SOURCE MATERIAL →
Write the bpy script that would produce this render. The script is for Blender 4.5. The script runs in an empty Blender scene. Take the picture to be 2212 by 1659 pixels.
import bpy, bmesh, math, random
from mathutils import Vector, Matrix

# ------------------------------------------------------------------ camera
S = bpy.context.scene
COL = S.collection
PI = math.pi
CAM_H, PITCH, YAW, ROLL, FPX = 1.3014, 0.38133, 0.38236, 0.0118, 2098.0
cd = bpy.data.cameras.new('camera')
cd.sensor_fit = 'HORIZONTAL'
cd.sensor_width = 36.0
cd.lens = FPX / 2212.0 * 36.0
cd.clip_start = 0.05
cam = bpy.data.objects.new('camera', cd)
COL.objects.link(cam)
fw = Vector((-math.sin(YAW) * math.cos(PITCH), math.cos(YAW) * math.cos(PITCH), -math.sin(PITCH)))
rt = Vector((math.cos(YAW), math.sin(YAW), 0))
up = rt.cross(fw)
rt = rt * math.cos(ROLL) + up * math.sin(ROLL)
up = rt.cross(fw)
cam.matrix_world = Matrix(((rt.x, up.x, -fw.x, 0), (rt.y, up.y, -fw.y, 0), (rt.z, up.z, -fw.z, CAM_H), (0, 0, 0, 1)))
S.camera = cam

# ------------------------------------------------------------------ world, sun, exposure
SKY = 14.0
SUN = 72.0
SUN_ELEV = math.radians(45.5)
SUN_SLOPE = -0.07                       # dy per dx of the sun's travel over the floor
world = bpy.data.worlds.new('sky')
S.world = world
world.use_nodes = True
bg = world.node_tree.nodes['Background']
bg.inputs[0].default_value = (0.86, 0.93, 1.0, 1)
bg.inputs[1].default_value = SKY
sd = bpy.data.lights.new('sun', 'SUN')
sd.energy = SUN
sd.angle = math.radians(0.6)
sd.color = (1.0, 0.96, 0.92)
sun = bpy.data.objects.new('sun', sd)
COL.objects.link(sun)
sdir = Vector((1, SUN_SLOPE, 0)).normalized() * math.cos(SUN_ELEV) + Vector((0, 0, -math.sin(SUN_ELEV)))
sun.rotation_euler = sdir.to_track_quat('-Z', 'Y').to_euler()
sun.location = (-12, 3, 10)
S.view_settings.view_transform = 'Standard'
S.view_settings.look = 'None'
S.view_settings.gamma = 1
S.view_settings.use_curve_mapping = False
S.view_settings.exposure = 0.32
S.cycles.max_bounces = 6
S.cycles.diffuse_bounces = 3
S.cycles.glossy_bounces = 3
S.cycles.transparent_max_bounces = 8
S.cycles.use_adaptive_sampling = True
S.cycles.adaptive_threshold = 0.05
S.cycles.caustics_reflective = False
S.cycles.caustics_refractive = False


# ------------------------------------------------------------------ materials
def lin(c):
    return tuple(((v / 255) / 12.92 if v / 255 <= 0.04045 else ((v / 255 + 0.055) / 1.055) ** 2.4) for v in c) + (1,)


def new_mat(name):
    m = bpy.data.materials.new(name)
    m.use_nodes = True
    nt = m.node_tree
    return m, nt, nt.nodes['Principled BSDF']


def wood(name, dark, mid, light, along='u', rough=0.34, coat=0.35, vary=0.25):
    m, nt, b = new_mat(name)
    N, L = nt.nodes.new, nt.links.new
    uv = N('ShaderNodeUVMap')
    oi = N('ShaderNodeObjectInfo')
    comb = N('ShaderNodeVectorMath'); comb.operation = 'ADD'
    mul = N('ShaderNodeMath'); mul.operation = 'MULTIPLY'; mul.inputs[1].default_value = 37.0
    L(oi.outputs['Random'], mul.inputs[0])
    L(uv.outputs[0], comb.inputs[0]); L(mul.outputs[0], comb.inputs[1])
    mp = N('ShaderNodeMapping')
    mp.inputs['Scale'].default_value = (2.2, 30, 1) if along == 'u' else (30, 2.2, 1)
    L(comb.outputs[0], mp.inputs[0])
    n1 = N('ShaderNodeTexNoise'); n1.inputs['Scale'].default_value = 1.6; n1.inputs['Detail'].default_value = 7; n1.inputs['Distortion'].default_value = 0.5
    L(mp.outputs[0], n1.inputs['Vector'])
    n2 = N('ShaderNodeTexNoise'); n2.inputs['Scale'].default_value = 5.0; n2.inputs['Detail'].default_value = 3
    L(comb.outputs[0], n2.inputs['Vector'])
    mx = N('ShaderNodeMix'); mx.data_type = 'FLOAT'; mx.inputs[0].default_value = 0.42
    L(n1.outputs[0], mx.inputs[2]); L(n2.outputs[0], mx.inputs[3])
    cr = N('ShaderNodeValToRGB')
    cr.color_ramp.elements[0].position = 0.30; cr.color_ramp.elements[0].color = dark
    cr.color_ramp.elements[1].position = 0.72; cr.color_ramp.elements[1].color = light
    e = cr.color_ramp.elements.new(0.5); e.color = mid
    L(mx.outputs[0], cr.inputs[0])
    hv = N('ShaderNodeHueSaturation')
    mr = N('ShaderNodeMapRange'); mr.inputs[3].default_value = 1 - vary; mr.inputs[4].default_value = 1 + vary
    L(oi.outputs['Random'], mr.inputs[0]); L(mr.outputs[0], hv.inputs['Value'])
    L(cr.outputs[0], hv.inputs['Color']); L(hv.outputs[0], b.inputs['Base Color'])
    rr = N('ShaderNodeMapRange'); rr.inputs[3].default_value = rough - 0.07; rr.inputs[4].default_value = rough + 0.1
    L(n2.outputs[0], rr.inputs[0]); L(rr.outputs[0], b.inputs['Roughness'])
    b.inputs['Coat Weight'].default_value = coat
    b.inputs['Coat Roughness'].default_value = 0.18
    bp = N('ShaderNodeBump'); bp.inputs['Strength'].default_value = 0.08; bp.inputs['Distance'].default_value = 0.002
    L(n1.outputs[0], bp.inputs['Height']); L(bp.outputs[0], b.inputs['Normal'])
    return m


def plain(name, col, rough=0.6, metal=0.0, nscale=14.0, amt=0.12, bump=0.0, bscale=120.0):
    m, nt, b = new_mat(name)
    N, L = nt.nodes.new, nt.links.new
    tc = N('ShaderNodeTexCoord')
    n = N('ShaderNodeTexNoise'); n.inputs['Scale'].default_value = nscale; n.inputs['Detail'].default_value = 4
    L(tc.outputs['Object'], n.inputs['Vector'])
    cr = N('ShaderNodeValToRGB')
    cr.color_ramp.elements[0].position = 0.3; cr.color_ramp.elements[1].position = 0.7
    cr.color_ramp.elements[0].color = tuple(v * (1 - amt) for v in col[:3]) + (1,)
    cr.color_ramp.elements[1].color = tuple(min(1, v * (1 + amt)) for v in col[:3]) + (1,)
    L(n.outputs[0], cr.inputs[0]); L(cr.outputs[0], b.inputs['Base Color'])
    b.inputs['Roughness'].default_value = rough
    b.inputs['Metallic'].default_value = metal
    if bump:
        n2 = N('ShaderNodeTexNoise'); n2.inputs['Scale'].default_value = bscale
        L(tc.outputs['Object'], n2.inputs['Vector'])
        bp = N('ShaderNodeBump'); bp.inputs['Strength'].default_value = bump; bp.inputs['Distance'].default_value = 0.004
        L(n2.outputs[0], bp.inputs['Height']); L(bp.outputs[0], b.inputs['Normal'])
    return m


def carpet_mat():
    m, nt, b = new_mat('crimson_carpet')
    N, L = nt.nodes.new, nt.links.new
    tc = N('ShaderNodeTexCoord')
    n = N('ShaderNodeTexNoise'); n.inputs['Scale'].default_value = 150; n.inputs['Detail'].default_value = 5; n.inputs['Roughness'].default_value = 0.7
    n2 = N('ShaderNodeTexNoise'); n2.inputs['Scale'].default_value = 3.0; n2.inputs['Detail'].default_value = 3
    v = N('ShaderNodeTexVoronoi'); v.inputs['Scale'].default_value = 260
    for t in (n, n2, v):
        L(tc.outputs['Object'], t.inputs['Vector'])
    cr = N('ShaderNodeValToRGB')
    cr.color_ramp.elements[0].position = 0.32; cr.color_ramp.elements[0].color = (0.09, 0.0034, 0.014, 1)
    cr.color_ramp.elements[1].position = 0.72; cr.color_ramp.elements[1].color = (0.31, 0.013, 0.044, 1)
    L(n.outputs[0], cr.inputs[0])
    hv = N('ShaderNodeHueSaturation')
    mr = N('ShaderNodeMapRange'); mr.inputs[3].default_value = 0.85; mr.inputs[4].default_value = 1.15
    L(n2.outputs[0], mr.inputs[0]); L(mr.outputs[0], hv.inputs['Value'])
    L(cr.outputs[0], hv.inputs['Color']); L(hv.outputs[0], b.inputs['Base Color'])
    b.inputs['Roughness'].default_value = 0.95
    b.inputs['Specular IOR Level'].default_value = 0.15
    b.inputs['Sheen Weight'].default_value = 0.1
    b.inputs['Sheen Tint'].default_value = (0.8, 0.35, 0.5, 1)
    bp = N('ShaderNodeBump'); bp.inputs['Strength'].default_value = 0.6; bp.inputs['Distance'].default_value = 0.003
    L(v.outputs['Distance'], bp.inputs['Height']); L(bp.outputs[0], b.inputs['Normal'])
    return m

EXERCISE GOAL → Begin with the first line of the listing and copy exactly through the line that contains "S.camera = cam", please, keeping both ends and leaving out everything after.

THE OUTPUT →
Write the bpy script that would produce this render. The script is for Blender 4.5. The script runs in an empty Blender scene. Take the picture to be 2212 by 1659 pixels.
import bpy, bmesh, math, random
from mathutils import Vector, Matrix

# ------------------------------------------------------------------ camera
S = bpy.context.scene
COL = S.collection
PI = math.pi
CAM_H, PITCH, YAW, ROLL, FPX = 1.3014, 0.38133, 0.38236, 0.0118, 2098.0
cd = bpy.data.cameras.new('camera')
cd.sensor_fit = 'HORIZONTAL'
cd.sensor_width = 36.0
cd.lens = FPX / 2212.0 * 36.0
cd.clip_start = 0.05
cam = bpy.data.objects.new('camera', cd)
COL.objects.link(cam)
fw = Vector((-math.sin(YAW) * math.cos(PITCH), math.cos(YAW) * math.cos(PITCH), -math.sin(PITCH)))
rt = Vector((math.cos(YAW), math.sin(YAW), 0))
up = rt.cross(fw)
rt = rt * math.cos(ROLL) + up * math.sin(ROLL)
up = rt.cross(fw)
cam.matrix_world = Matrix(((rt.x, up.x, -fw.x, 0), (rt.y, up.y, -fw.y, 0), (rt.z, up.z, -fw.z, CAM_H), (0, 0, 0, 1)))
S.camera = cam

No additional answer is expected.